Preparation of Jam

Horticulture Guruji

Exercise 9

Preparation of Jam

HORT 321

Jam is a product made by boiling fruit pulp with a sufficient quantity of sugar to a reasonably thick consistency, firm enough to hold the fruit tissues in position. Apply, sapota, papaya, plums, mango, grapes, jack, pineapple, banana, guava, and pears are used for the preparation of jam. It can be prepared from one kind of fruit or from two or more kinds. In its preparation, about 45% of fruit pulp should be used for every 55% of sugar. The FPO specification of jam is 68.5% TSS, 45% of fruit pulp, and 0.5-0.6% of acid (citric acid) per 100 gm of the prepared product.

a) Selection and preparation of fruit

Select good quality ripe fruits. Wash the fruits well in cold water. Peel the fruits and remove the stones and corers present. Cut the peeled fruit into small pieces with a stainless steel knife. If the fruit is hard, it should be cut into very small pieces. Pulp the fruits by using a pulper.

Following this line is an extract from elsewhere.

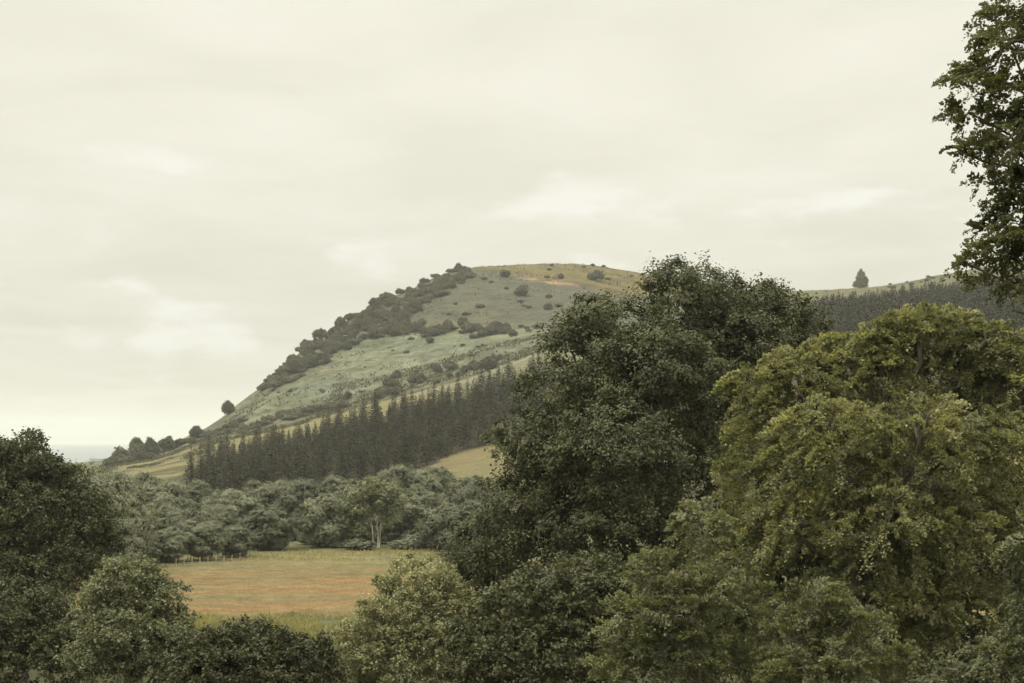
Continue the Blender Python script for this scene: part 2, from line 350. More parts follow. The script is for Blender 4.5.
def frond_crown(rng, lobes, flen, leaf, dens=1.0, nt=14, ml=7, droop=.35, inner=.25, upk=.22):
    """flat layered sprays that reach outward and arch down"""
    P, N, A, T, cent = [], [], [], [], []
    for lc, lr in lobes:
        lc = np.array(lc); lr = np.array(lr); area = 4 * math.pi * np.mean(lr ** 2)
        n = max(6, int(dens * area / (flen * flen * .45)))
        d = lobe_dirs(rng, n, .45); n = len(d)
        fr = np.where(rng.random(n) < inner, rng.uniform(.4, .8, n), rng.uniform(.78, 1.04, n))
        base = lc + lr * d * fr[:, None]
        Lf = flen * rng.uniform(.55, 1.4, n)
        dd = unit(d * np.array([1, 1, .7]) + upk * UP + .35 * rng.normal(0, 1, (n, 3)))
        pn = unit(.75 * UP + .8 * d + .25 * rng.normal(0, 1, (n, 3)))
        w = unit(np.cross(dd, pn)); pn = np.cross(w, dd)
        cent.append(base)
        base = base - dd * Lf[:, None] * .6
        t = np.broadcast_to(np.linspace(.12, 1, nt), (n, nt)) + rng.uniform(-.03, .03, (n, nt))
        s = np.where(np.arange(nt) % 2 == 0, 1., -1.)[None, :, None]
        td = unit(dd[:, None] * .8 + s * w[:, None] * .75 + .22 * rng.normal(0, 1, (n, nt, 3)))
        tl = Lf[:, None] * (.50 - .30 * t) * rng.uniform(.6, 1.25, (n, nt))
        q = rng.uniform(.02, 1, (n, nt, ml))
        p = base[:, None, None] + dd[:, None, None] * (t * Lf[:, None])[:, :, None, None] + td[:, :, None] * (tl[:, :, None] * q)[..., None]
        dist = np.linalg.norm(p - base[:, None, None], axis=-1)
        p[..., 2] -= droop * dist ** 2 / Lf[:, None, None]
        p = p + rng.normal(0, 1, p.shape) * .035 * Lf[:, None, None, None]
        nn = pn[:, None, None] + .45 * rng.normal(0, 1, p.shape)
        aa = td[:, :, None] + .6 * rng.normal(0, 1, p.shape) + np.array([0, 0, -.25])
        tt = np.clip(.4 * rng.random((n, 1, 1)) + .6 * rng.random((n, nt, ml)), 0, 1)
        P.append(p.reshape(-1, 3)); N.append(nn.reshape(-1, 3)); A.append(aa.reshape(-1, 3)); T.append(tt.ravel())
    P = np.concatenate(P); N = np.concatenate(N); A = np.concatenate(A); T = np.concatenate(T)
    L = leaf * rng.uniform(.65, 1.35, len(P)); W = L * rng.uniform(.5, .7, len(P))
    return leaves(P, N, A, L, W, T), np.concatenate(cent)
def limbs(rng, lobes, cent, top, r0, fork, nb=50, twig=.012, sides=7, split=False):
    """tapered trunk, a limb to every lobe and branches on to some clumps"""
    parts = []
    tp = bend(np.zeros(3), np.array(top, float), 0, rng, 9, .02)
    parts.append(tube(tp, np.interp(np.linspace(0, 1, 9), [0, .06, .2, 1], [r0 * 1.5, r0 * 1.15, r0, r0 * .35]), 10))
    lc = np.array([l[0] for l in lobes]); own = [[] for _ in lobes]
    for n_, c in enumerate(lc):
        f = rng.uniform(fork, .95); k = f * 8; i = int(k); p0 = tp[i] + (tp[min(i + 1, 8)] - tp[i]) * (k - i)
        own[n_].append(tube(bend(p0, c, .06, rng, 8), np.linspace(r0 * .42, r0 * .16, 8), sides))
    if len(cent):
        for c in cent[rng.permutation(len(cent))[:nb]]:
            j = np.argmin(np.sum((lc - c) ** 2, 1))
            own[j].append(tube(bend(lc[j], c, .05, rng, 6, .06), np.linspace(r0 * .15, twig, 6), 5))
    if split: return join(parts), [join(q) for q in own]
    return join(parts + [q for w_ in own for q in w_])

def px_lobes(lst, Y, base, depth=1.0):
    """lobes given as (u, v, ru, rv, dy): where each bough of this one tree hangs"""
    out = []
    for (u, v, ru, rv, dy) in lst:
        y = Y + dy; s = y / F
        c = np.array([X(u, y), y, zof(v, y)]) - base
        out.append((c, (ru * s, (ru + rv) * .5 * s * depth, rv * s)))
    return out
def big_tree(name, label, cat, Y, ub, lst, mat, bark, style, seed, r0, topuv, group=None, **kw):
    rng = rngf(seed)
    base = np.array([X(ub, Y), Y, float(H(X(ub, Y), Y)) - .05])
    lobes = px_lobes(lst, Y, base)
    shr = kw.pop('shrink', 1.0); lobes = [(c, tuple(np.array(q) * (shr if max(q) < 100 * Y / F else 1))) for c, q in lobes]
    (V, Q, T), cent = (clump_crown if style == 'clump' else frond_crown)(rng, lobes, **kw)
    gz = H(V[:, 0] + base[0], V[:, 1] + base[1]) - base[2]
    ok = (V[:, 2] > gz + .05).reshape(-1, 4).all(1)
    V = V.reshape(-1, 4, 3)[ok].reshape(-1, 3); T = T.reshape(-1, 4)[ok].ravel(); Q = np.arange(len(V)).reshape(-1, 4)
    t = thing(name, tuple(base), label, cat, group)
    obj('crown', mesh_of('crown', V, Q, mat, tint=T), t)
    top = np.array([X(topuv[0], Y), Y, zof(topuv[1], Y)]) - base
    split = name in ('oak_tree', 'beech_tree', 'overhanging_tree')
    res = limbs(rng, lobes, cent, top, r0, .3, split=split)
    tr = obj('trunk', mesh_of('trunk', *(res[0] if split else res), bark, smooth=True), t)
    for lm in (res[1] if split else []): obj('limb', mesh_of('limb', *lm, bark, smooth=True), tr)
    print(name, 'leaves', len(Q), 'height', round(float(V[:, 2].max()), 1))
    return t

# ------------------------------------------------------------------ foreground trees
big_tree('oak_tree', 'tall dark broad oak in the middle, rising past the hilltop behind it', 'tree', 82, 655,
    [(690, 306, 42, 42, 0), (715, 300, 30, 28, 3), (668, 285, 22, 22, 1), (760, 326, 44, 38, 2), (745, 350, 46, 34, -1), (780, 352, 34, 26, 1), (802, 342, 28, 22, 3), (822, 345, 22, 18, 2), (796, 318, 22, 18, 1), (748, 300, 24, 18, 0), (615, 335, 48, 38, -2), (572, 352, 34, 30, 0), (600, 312, 24, 18, 2),
     (655, 385, 75, 55, -4), (560, 405, 48, 42, -3), (720, 400, 70, 60, 3), (545, 452, 50, 42, -4), (630, 455, 80, 60, -6), (530, 505, 50, 42, -4), (605, 525, 75, 48, -6),
     (497, 545, 40, 30, -4), (700, 480, 70, 70, -1), (660, 560, 80, 50, -4), (640, 420, 90, 90, 5), (590, 500, 70, 60, 5), (560, 570, 50, 40, 0), (470, 560, 22, 24, -3), (484, 568, 34, 22, -2), (468, 596, 28, 26, -3), (700, 338, 30, 24, 1), (722, 345, 26, 22, 0)],
    M_OAK, B_DARK, 'clump', 11, .36, (672, 330), clump_r=.78, leaf=.155, dens=.50, ns=16, nl=14, align=.45, nrand=.5, stray=.22, shrink=.93)

big_tree('beech_tree', 'large spreading yellow-green beech at right with layered drooping boughs', 'tree', 55, 900,
    [(925, 320, 40, 26, 0), (900, 330, 36, 26, 0), (950, 325, 40, 26, 1), (1015, 338, 40, 26, 1), (870, 345, 36, 28, 0), (985, 340, 40, 28, 0), (890, 350, 40, 32, 1), (975, 350, 46, 30, 1), (1025, 356, 46, 32, 0), (840, 356, 44, 32, 1), (795, 366, 40, 30, 0), (755, 384, 32, 30, 0), (960, 375, 60, 48, 1), (1015, 375, 55, 45, 0), (870, 380, 55, 48, 0), (800, 395, 58, 48, 0), (762, 430, 42, 50, 0), (830, 440, 70, 55, -3), (920, 440, 75, 60, -3), (1000, 455, 70, 60, -2),
     (745, 490, 36, 48, 0), (800, 510, 60, 50, -3), (885, 525, 75, 55, -4), (970, 535, 75, 55, -3), (1040, 540, 60, 60, 0), (860, 600, 80, 55, -3), (960, 620, 80, 60, -3), (740, 560, 50, 50, 0), (780, 630, 70, 55, 0), (890, 470, 110, 100, 4), (1090, 440, 70, 80, 0)],
    M_BEECH, B_BEECH, 'frond', 21, .42, (900, 420), flen=1.0, leaf=.115, dens=1.55, nt=15, ml=8, droop=.5, shrink=.89, inner=.10, upk=.36)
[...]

b) Addition of sugar and acid

c) Cooking

 Cook the mixture slowly with occasional stirring. The fruit pulp should be crushed with a laddle during cooking. Continue cooking till the temperature of the mass reaches 105.5oC.

d) Sheet (or) Flake Test

 A small portion of jam is taken out during boiling in a spoon or wooden laddle and cooled slightly. It is then allowed to drop. If the product falls off in the form of a sheet (or) flakes instead of flowing in a continuous stream (or) syrup, it means that the endpoint has been reached and the product is ready. Otherwise boiling is continued till the sheet test is positive.

e) Packaging

 Fill the hot jam into clean dry sterilized jars. Allow the jam to cool and fix the sterilized lid to the jar. Store in a cool place.

Apple Jam


Apple pulp – 1 Kg

Sugar –     750 g

Citric acid – 2.0g or lemon – 2

Water – 100ml



 Ripe firm fruits → Washing → Peeling →Pulping (Remove seed and core) → Addition of sugar and acid → Boiling (with continuous stirring) → Judging of the endpoint by further cooking up to 105oC (or) 68% TSS (or) by sheet test → Filling hot into sterilized bottles → cooling → Sterilized bottles → cooling → Waxing → Capping → Storage (at ambient temperature).